Dozens of small traders and middlemen have recently exited the Russian crude oil trade to India, as rising interest rates and increasing costs to fund transactions have made the business less profitable, Reuters reported on Thursday, citing trade sources and shipping data.
India, which now relies heavily on Russian crude due to Western sanctions, has become one of Russia’s largest oil markets. Since 2022, after Russia’s invasion of Ukraine and the subsequent sanctions, Russian oil has become India’s top supply source.
In 2022 and 2023, many traders were eager to bring Russian oil to India, attracted by high profits despite the risks. Numerous smaller, newly-formed trading companies, often based outside Europe and with limited transparency, became key players in this market after Western companies withdrew.
However, Russia’s recent decision to raise its benchmark interest rate to 21%, the highest in two decades, has significantly increased the cost of financing trades.
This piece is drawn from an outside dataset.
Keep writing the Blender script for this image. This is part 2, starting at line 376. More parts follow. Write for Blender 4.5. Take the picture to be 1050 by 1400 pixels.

Since Western banks are no longer funding Russian oil transactions, traders who rely on Russian banks for financing have been hit hard by the rising costs.
As a result, many middlemen have pulled out of the market, leaving the business in the hands of a few major trading firms. Currently, most of Russia’s crude oil exports to India are handled by Litasco Middle East, the Dubai-based arm of Russia’s Lukoil, along with Dubai-based Hinera Trading and Black Pearl Energy Trading, according to shipping and customs data seen by Reuters.
Demand for Russian crude in India remains high, as it is cheaper than alternatives due to the sanctions. However, the discounts on Russian oil have narrowed recently. This has led private Indian refiners, such as Reliance Industries and Nayara Energy (controlled by Rosneft), to reduce their imports of Russian oil by 18% in November compared to October, as reported by The New Indian Express, citing data from Vortexa.